(Editor's Note: Today's article kicks off our 2017 NBA Playoffs basketball coverage called 40 Nights of Hate, as the next two months of our lives will be devoted to the greatest postseason basketball tournament known to mankind. Some of our arguments will be rational, many others will be irrational. To hate is to love, as the basketball gods toy with our lives like James Harden does oafish 7-footers on switched pick-and-rolls. Enjoy our 40 Nights of Hate coverage, or despise it. Either is acceptable.)
It’s 4:26 p.m. on a Saturday and my phone buzzes twice in my pocket.
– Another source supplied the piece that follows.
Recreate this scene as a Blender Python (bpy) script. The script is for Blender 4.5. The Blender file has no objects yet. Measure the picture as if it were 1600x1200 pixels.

It’s Davion and he has a question.
“Why the fuck does Teague keep getting matched up on LeBron on so many switches?” It’s a fair question, and regardless of the answer, Davion wants Nate McMillian fired.
Dhevin chimes in to let us know Thaddeus Young is playing well every time he’s matched up on LeBron James and that Paul George is surgical.
Davion tells a Thaddeus Young inside joke, because yeah, we have Thaddeus Young inside jokes.
There’s a back and forth about whether Lance Stephenson should be shooting in crunch time, before Dhevin hypes up JR Smith for no other reason than to hype up JR Smith.
Davion shares why he hates Mike Conley, Dhevin hypes up Allen Iverson and I try to understand the petty.
We’re watching playoff basketball on a Saturday afternoon and I’m in Texas, Dhevin is in Arizona and Davion is in California.
The jokes are pouring into my 4.7-inch screen, but I can’t hear them, I can’t see the faces, I don’t feel the tone. We’re connected, but so far apart.
I always knew being an adult would suck because I was one of those loser kids who listened when adults spoke, and when enough of them tell you to being a grown up isn’t fun, you kind of just get it when you’re me. I expected working to be trash and relationships to be a challenge, but they never told me about texting your best friends several states away because life happens.
This isn’t to say that life is terrible by any means, but I just miss watching basketball with my boys. I miss being called ugly to my face and the way sarcasm feels when you say something stupid.
The distance is tangible, but doesn’t feel as heavy when we talk about basketball. We picked things back up on Sunday, and will continue to do so as the postseason continues to roll along.